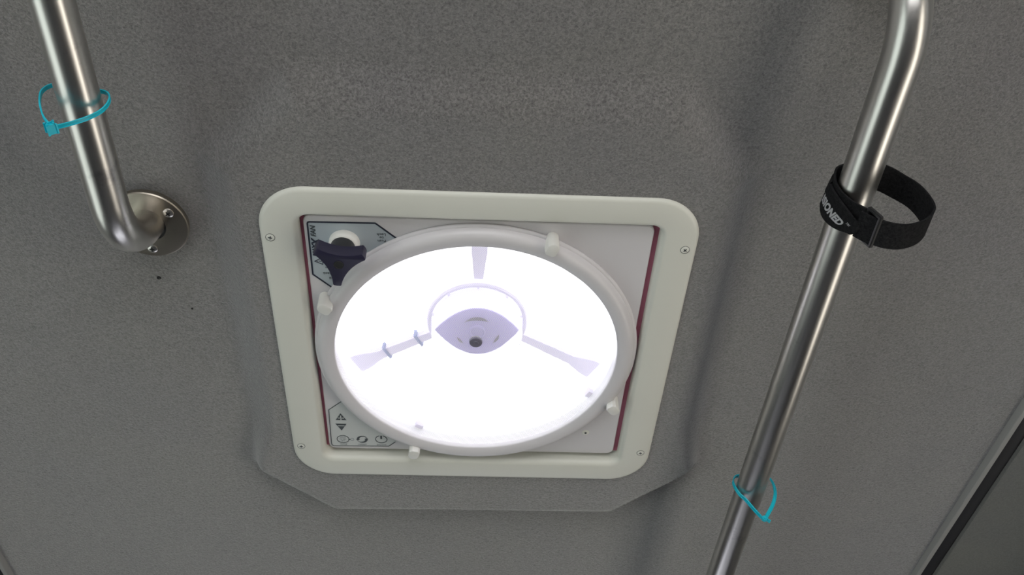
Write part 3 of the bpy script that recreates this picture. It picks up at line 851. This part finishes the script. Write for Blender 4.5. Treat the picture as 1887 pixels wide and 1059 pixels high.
flap = from_bm('printed_end', bm, M_STRAP, strap, angle=40)
# lettering wrapped over the loose end
lens = [0.0]
for i in range(1, NN): lens.append(lens[-1] + ((fr[i][0] + fr[i][1]) / 2 - (fr[i - 1][0] + fr[i - 1][1]) / 2).length)
def wrap(s, v, off):
    """s = length along the end, v = 0 (near edge) .. 1 (far edge)"""
    s = max(0, min(lens[-1] - 1e-6, s)); i = 0
    while i < NN - 2 and lens[i + 1] < s: i += 1
    f = (s - lens[i]) / (lens[i + 1] - lens[i])
    a = fr[i][0].lerp(fr[i + 1][0], f); b = fr[i][1].lerp(fr[i + 1][1], f); nr = fr[i][3].lerp(fr[i + 1][3], f)
    return a.lerp(b, v) + nr * (0.0029 + off)
bm = bmesh.new()
vs, fs = text_geo('PROVISIONED', 0.0098, bold=0.00055, ext=0.00005, spacing=1.05)
x1 = max(v.x for v in vs); yy0 = min(v.y for v in vs); yy1 = max(v.y for v in vs)
S_END = lens[-1] * 0.78
keep = []
V = [bm.verts.new(wrap(S_END + (v.x - x1) * 0.86, 0.56 - (v.y) / 0.024, 0.0)) for v in vs]
for q in fs:
    if min(S_END + (vs[i].x - x1) * 0.86 for i in q) < 0.0005: continue
    try: bm.faces.new([V[i] for i in q])
    except ValueError: pass
vs, fs = text_geo('\u2122', 0.0065, ext=0.00005)
V = [bm.verts.new(wrap(S_END + 0.0022 + v.x * .8, 0.40 - v.y / 0.024, 0.0)) for v in vs]
for q in fs:
    try: bm.faces.new([V[i] for i in q])
    except ValueError: pass
bmesh.ops.delete(bm, geom=[v for v in bm.verts if not v.link_faces], context='VERTS')
fl_t = from_bm('white_lettering', bm, M_PRINTW, flap, smooth=False)
# plastic slot buckle
bm = bmesh.new()
bx, bz = 0.3215, -0.0975
Rb = Matrix.Rotation(math.radians(68), 3, 'Y')
yc = -0.2690 + WB / 2
for s in (-1, 1):
    box(bm, Vector((bx, yc + s * (WB / 2 + 0.0018), bz)), (0.0165, 0.0034, 0.0040), Rb)
    box(bm, Vector((bx, yc, bz)) + Rb @ Vector((s * 0.0068, 0, 0)), (0.0034, WB + 0.006, 0.0040), Rb)
bmesh.ops.bevel(bm, geom=bm.edges[:], offset=0.0009, segments=2, affect='EDGES')
from_bm('buckle', bm, M_BUCKLE, strap, angle=40)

◇ ◇ ◇ ◇ ◇

**PROBLEM TO SOLVE:** Transcribe the material exactly, and leave out whatever pictures it holds.

**THE COMPLETED TASK:**
Write part 3 of the bpy script that recreates this picture. It picks up at line 851. This part finishes the script. Write for Blender 4.5. Treat the picture as 1887 pixels wide and 1059 pixels high.
flap = from_bm('printed_end', bm, M_STRAP, strap, angle=40)
# lettering wrapped over the loose end
lens = [0.0]
for i in range(1, NN): lens.append(lens[-1] + ((fr[i][0] + fr[i][1]) / 2 - (fr[i - 1][0] + fr[i - 1][1]) / 2).length)
def wrap(s, v, off):
    """s = length along the end, v = 0 (near edge) .. 1 (far edge)"""
    s = max(0, min(lens[-1] - 1e-6, s)); i = 0
    while i < NN - 2 and lens[i + 1] < s: i += 1
    f = (s - lens[i]) / (lens[i + 1] - lens[i])
    a = fr[i][0].lerp(fr[i + 1][0], f); b = fr[i][1].lerp(fr[i + 1][1], f); nr = fr[i][3].lerp(fr[i + 1][3], f)
    return a.lerp(b, v) + nr * (0.0029 + off)
bm = bmesh.new()
vs, fs = text_geo('PROVISIONED', 0.0098, bold=0.00055, ext=0.00005, spacing=1.05)
x1 = max(v.x for v in vs); yy0 = min(v.y for v in vs); yy1 = max(v.y for v in vs)
S_END = lens[-1] * 0.78
keep = []
V = [bm.verts.new(wrap(S_END + (v.x - x1) * 0.86, 0.56 - (v.y) / 0.024, 0.0)) for v in vs]
for q in fs:
    if min(S_END + (vs[i].x - x1) * 0.86 for i in q) < 0.0005: continue
    try: bm.faces.new([V[i] for i in q])
    except ValueError: pass
vs, fs = text_geo('\u2122', 0.0065, ext=0.00005)
V = [bm.verts.new(wrap(S_END + 0.0022 + v.x * .8, 0.40 - v.y / 0.024, 0.0)) for v in vs]
for q in fs:
    try: bm.faces.new([V[i] for i in q])
    except ValueError: pass
bmesh.ops.delete(bm, geom=[v for v in bm.verts if not v.link_faces], context='VERTS')
fl_t = from_bm('white_lettering', bm, M_PRINTW, flap, smooth=False)
# plastic slot buckle
bm = bmesh.new()
bx, bz = 0.3215, -0.0975
Rb = Matrix.Rotation(math.radians(68), 3, 'Y')
yc = -0.2690 + WB / 2
for s in (-1, 1):
    box(bm, Vector((bx, yc + s * (WB / 2 + 0.0018), bz)), (0.0165, 0.0034, 0.0040), Rb)
    box(bm, Vector((bx, yc, bz)) + Rb @ Vector((s * 0.0068, 0, 0)), (0.0034, WB + 0.006, 0.0040), Rb)
bmesh.ops.bevel(bm, geom=bm.edges[:], offset=0.0009, segments=2, affect='EDGES')
from_bm('buckle', bm, M_BUCKLE, strap, angle=40)